WRITTEN REQUEST: Exactly retype the lines from the one containing "Recreate this scene" through the one containing "R = math.radians"; both ends count, pictures do not.

DATA LISTING:

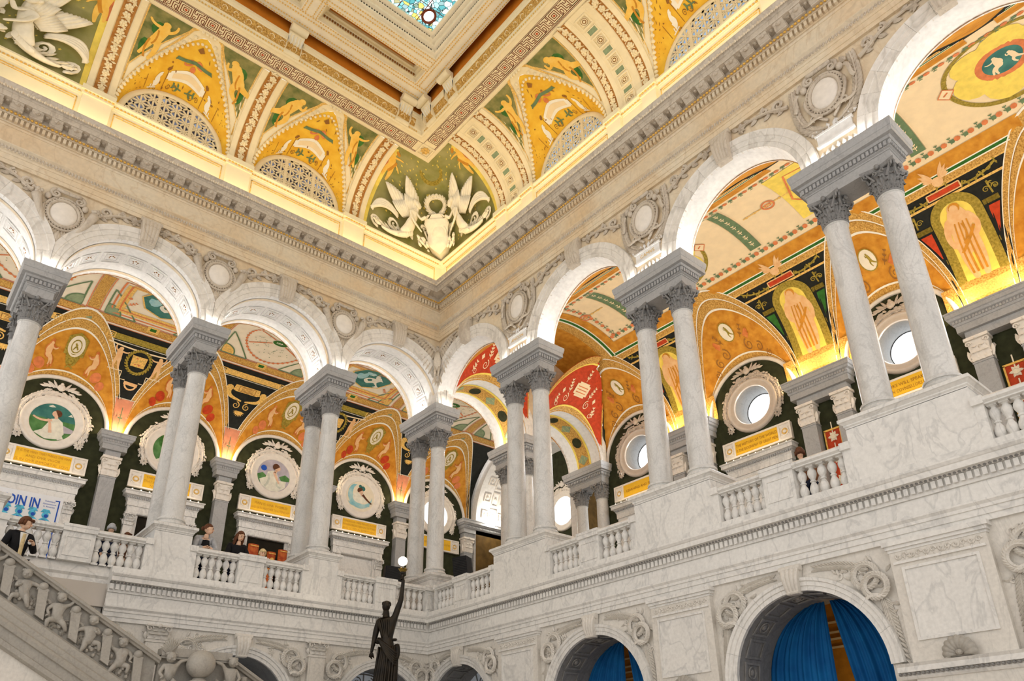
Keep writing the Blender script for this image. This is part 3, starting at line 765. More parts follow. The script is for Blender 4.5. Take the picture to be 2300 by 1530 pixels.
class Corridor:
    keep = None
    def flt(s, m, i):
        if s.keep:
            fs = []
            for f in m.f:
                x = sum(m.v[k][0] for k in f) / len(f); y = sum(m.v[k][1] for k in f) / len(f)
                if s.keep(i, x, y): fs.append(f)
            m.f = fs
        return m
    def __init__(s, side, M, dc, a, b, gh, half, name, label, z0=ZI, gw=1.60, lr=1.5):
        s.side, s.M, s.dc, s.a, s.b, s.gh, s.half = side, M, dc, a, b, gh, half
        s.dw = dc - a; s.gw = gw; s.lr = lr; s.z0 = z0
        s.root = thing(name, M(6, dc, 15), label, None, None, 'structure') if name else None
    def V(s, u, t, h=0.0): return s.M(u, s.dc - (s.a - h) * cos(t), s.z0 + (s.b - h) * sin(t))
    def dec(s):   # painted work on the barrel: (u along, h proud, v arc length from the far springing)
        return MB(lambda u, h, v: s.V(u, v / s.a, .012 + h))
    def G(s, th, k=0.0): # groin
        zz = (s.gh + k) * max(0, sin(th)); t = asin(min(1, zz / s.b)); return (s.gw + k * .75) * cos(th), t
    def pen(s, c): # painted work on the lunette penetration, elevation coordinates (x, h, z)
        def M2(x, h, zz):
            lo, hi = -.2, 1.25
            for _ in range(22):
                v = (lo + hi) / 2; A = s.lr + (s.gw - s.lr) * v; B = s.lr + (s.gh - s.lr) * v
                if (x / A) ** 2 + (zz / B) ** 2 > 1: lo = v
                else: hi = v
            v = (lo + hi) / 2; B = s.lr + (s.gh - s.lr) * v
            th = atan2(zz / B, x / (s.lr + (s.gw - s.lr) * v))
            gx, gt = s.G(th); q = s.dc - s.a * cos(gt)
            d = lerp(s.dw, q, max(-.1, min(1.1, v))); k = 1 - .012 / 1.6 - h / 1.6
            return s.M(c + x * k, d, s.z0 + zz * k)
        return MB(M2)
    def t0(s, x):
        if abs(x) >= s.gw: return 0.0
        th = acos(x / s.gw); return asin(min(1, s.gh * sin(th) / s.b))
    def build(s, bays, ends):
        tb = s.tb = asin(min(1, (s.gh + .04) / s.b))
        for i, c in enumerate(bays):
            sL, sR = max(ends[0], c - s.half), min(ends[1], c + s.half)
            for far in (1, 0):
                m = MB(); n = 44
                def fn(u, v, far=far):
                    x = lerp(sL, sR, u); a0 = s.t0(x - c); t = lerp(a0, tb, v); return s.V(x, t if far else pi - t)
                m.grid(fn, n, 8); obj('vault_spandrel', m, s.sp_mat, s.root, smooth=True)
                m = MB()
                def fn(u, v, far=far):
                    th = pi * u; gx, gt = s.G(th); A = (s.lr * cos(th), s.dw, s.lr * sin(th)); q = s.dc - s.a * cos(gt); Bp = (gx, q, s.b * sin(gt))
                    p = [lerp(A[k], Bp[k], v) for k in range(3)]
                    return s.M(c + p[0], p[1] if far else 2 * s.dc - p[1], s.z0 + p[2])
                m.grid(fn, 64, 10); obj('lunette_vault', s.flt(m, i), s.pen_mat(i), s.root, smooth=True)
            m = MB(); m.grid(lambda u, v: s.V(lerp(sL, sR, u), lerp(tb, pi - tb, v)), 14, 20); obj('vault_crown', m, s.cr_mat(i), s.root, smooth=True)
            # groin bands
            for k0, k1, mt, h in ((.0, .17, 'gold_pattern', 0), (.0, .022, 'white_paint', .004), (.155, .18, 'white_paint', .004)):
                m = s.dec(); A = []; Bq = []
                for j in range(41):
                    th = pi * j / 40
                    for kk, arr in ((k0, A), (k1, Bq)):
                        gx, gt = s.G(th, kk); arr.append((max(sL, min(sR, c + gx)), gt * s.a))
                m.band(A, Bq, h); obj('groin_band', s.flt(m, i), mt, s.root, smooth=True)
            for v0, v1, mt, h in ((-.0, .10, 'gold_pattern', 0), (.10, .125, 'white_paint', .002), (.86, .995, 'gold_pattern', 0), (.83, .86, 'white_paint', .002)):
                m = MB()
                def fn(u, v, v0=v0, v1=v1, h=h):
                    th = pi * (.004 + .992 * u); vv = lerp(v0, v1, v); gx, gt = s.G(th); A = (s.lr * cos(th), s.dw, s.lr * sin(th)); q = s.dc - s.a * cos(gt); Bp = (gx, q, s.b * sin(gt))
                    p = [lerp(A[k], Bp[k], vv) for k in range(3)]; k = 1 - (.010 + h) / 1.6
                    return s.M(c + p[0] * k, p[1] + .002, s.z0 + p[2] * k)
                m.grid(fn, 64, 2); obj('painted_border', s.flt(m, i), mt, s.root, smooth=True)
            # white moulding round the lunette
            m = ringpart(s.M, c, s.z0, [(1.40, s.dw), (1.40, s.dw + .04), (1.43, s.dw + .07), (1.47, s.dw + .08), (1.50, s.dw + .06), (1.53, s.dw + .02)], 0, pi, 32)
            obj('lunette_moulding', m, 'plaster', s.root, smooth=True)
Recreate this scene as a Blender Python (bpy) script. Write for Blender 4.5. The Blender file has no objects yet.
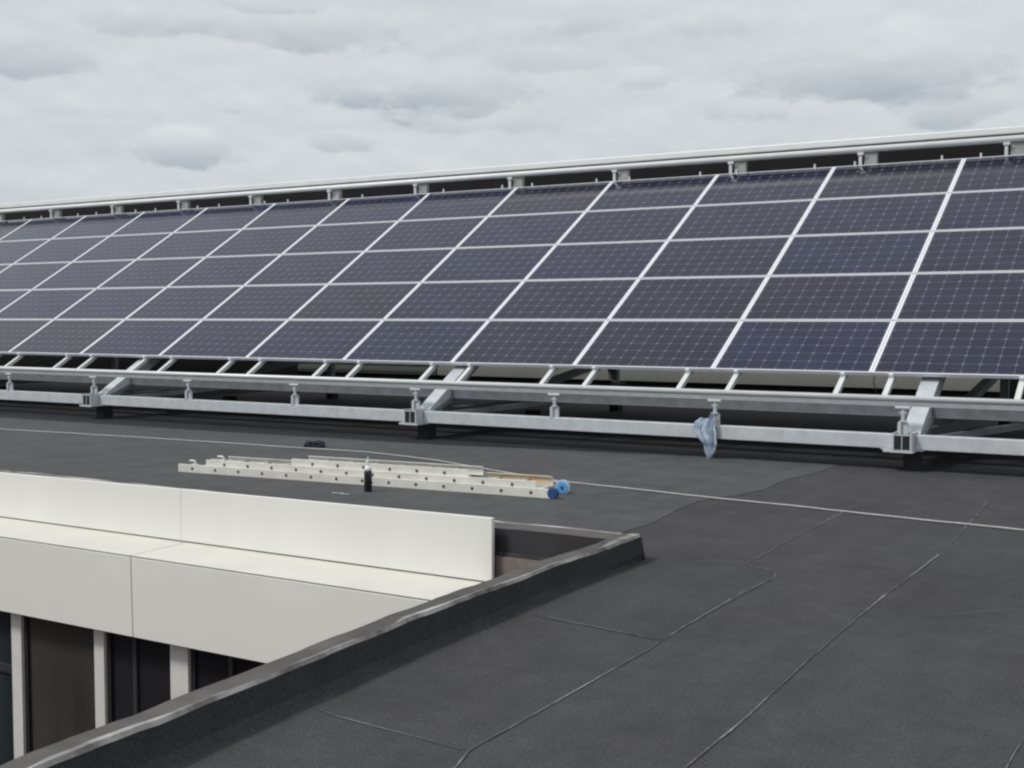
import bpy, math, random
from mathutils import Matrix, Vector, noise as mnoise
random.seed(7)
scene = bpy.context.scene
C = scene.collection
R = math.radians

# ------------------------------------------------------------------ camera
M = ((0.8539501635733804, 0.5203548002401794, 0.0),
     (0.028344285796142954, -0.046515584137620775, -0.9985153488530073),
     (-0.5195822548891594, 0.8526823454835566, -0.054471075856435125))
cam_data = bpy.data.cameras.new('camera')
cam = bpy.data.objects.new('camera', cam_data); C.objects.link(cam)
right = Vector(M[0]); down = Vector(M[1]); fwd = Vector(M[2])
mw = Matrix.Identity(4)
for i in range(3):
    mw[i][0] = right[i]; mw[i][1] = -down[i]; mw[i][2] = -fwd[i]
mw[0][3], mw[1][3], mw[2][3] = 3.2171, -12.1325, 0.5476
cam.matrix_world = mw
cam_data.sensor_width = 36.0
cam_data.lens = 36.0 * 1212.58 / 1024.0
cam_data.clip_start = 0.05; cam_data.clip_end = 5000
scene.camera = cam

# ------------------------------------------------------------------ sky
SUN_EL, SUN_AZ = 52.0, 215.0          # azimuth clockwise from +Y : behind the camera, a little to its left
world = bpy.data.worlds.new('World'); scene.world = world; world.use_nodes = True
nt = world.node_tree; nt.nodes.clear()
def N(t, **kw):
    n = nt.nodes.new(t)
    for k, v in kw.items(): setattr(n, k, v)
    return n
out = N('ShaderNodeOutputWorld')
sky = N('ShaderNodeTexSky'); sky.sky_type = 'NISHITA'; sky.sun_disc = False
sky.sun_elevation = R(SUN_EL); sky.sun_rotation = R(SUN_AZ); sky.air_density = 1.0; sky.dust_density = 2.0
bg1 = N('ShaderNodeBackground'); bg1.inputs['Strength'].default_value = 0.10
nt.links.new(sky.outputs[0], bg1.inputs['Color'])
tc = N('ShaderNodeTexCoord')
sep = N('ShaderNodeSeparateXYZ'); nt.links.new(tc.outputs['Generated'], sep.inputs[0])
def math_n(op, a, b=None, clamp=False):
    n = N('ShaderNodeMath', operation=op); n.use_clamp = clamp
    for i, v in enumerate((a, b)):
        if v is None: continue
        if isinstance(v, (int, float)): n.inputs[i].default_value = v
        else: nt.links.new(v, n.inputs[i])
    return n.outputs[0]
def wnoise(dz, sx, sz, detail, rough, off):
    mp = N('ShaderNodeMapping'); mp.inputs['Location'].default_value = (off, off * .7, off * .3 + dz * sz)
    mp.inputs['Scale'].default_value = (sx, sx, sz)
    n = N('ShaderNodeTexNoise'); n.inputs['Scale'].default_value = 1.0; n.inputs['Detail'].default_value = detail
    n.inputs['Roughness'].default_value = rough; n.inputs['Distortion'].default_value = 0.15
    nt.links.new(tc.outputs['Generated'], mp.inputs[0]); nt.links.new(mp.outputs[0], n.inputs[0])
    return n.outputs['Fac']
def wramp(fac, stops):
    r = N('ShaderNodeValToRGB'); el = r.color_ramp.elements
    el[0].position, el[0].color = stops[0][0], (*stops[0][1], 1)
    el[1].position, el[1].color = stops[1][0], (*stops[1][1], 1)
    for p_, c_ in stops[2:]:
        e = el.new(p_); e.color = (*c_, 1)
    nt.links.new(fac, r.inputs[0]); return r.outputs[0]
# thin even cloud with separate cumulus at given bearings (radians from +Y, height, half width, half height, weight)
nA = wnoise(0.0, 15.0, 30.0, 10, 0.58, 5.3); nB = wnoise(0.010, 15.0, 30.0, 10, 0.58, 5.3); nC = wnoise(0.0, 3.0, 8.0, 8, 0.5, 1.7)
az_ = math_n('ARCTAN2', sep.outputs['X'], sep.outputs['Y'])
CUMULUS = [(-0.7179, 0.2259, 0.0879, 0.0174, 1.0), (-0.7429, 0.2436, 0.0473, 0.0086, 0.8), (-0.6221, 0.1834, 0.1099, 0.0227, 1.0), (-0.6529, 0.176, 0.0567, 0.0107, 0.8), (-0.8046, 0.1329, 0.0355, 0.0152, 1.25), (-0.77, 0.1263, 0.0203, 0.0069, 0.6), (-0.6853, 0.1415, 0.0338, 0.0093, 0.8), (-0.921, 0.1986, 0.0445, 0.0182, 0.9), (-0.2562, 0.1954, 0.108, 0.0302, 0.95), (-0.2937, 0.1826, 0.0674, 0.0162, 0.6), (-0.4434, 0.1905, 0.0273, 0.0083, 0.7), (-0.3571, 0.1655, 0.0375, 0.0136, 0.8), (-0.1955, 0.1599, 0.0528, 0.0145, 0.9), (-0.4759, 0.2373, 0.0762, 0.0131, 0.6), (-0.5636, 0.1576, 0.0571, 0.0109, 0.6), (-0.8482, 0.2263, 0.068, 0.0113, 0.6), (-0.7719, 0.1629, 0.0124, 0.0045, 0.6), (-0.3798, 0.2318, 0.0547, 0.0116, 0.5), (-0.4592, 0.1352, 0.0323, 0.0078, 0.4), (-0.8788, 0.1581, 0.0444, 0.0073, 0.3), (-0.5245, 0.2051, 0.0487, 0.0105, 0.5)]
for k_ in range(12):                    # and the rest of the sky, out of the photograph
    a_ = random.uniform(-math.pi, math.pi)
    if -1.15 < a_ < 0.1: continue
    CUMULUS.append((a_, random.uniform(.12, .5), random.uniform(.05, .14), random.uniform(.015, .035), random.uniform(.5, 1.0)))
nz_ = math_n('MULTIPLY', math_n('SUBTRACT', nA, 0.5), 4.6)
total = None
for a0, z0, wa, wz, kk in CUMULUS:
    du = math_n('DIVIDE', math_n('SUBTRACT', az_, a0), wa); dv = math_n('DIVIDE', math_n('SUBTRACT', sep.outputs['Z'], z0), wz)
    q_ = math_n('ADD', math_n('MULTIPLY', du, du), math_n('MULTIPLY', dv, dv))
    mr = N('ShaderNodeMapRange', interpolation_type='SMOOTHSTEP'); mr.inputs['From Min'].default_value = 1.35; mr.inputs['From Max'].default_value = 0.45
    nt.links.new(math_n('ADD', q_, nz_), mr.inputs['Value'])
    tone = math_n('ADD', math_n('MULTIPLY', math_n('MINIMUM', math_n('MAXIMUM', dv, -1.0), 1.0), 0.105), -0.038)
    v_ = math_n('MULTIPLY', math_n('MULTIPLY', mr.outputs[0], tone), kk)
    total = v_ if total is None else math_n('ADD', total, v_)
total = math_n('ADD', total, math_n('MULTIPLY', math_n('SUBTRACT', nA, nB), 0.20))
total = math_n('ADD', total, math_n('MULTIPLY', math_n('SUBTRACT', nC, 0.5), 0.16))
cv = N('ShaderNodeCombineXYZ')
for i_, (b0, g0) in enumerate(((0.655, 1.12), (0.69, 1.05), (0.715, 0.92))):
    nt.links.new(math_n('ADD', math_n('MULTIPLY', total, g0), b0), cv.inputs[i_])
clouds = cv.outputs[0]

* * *

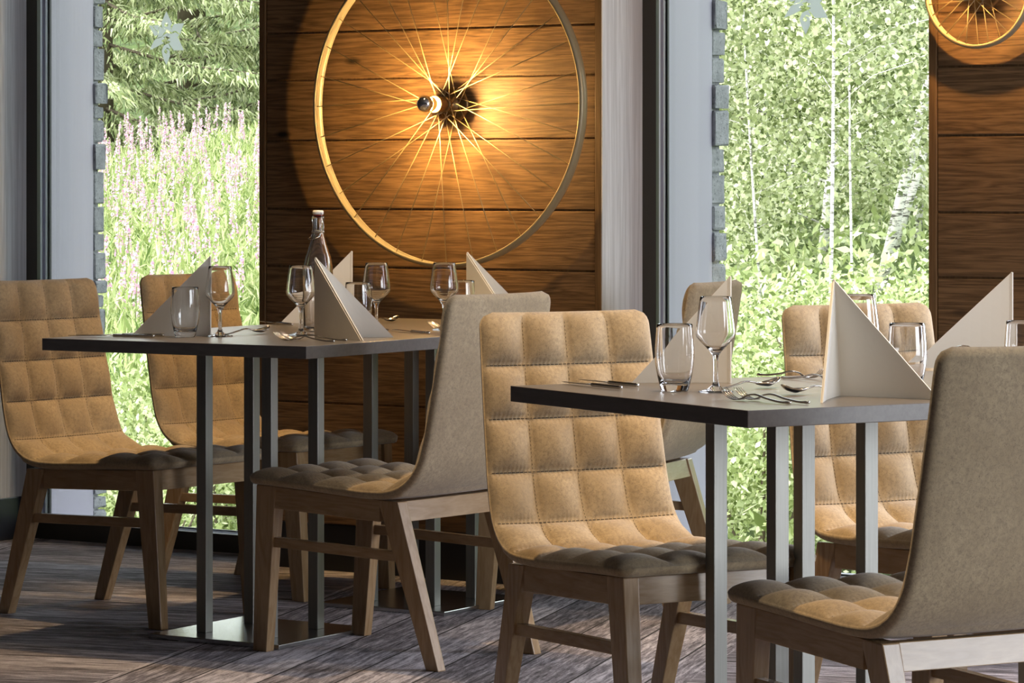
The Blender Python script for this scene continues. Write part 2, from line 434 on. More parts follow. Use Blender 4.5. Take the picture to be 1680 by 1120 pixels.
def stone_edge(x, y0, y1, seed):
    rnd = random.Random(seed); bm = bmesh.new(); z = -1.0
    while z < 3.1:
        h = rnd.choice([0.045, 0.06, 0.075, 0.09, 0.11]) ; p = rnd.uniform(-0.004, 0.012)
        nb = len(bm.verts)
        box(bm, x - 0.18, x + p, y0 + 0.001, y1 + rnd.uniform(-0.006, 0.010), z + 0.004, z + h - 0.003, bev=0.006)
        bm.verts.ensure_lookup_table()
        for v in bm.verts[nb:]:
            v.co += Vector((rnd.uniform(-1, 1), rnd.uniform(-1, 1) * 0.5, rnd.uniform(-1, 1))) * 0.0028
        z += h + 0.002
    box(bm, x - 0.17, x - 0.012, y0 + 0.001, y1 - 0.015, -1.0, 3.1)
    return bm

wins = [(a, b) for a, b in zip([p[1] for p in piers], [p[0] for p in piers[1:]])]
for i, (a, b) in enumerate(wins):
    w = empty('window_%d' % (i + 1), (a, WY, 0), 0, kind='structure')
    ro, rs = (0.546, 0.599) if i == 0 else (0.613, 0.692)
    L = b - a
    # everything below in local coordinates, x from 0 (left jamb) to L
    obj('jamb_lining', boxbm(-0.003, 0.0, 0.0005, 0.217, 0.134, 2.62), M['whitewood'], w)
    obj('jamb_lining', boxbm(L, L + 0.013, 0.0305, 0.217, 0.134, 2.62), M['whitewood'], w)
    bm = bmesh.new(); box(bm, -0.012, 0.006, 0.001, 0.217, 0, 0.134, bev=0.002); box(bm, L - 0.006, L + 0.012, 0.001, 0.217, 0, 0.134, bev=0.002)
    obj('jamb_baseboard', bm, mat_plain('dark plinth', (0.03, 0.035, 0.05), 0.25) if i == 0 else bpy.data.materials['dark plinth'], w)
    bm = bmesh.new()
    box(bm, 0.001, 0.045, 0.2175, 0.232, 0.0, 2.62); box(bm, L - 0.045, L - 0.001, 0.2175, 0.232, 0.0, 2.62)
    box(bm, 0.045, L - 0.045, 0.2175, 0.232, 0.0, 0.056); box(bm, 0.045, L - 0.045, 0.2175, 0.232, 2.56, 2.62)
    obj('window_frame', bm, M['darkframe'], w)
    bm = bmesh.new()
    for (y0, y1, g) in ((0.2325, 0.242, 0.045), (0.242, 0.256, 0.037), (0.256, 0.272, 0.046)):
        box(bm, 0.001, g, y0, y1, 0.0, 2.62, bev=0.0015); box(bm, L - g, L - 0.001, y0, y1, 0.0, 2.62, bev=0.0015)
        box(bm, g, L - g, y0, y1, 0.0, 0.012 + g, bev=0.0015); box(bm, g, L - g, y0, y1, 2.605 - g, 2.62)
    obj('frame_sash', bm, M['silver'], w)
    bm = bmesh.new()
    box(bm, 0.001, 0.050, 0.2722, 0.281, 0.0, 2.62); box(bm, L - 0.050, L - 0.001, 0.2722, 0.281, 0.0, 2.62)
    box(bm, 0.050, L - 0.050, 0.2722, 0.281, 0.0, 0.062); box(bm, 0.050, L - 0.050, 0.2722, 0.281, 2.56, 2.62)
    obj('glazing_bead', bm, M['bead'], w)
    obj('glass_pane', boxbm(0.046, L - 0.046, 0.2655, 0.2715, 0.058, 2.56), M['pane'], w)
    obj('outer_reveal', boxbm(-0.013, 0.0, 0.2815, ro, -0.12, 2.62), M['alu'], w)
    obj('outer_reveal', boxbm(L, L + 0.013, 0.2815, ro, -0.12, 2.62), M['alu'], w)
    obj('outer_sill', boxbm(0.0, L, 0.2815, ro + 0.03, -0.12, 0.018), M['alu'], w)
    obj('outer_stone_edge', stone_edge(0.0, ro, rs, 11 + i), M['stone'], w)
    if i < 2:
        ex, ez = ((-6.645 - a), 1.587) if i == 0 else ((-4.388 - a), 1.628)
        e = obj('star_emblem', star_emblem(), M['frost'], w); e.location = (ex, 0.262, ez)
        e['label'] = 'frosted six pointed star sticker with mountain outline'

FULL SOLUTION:
Recreate this scene as a Blender Python (bpy) script. Write for Blender 4.5. The Blender file has no objects yet.
import bpy, math, random
from mathutils import Matrix, Vector, noise as mnoise
random.seed(7)
scene = bpy.context.scene
C = scene.collection
R = math.radians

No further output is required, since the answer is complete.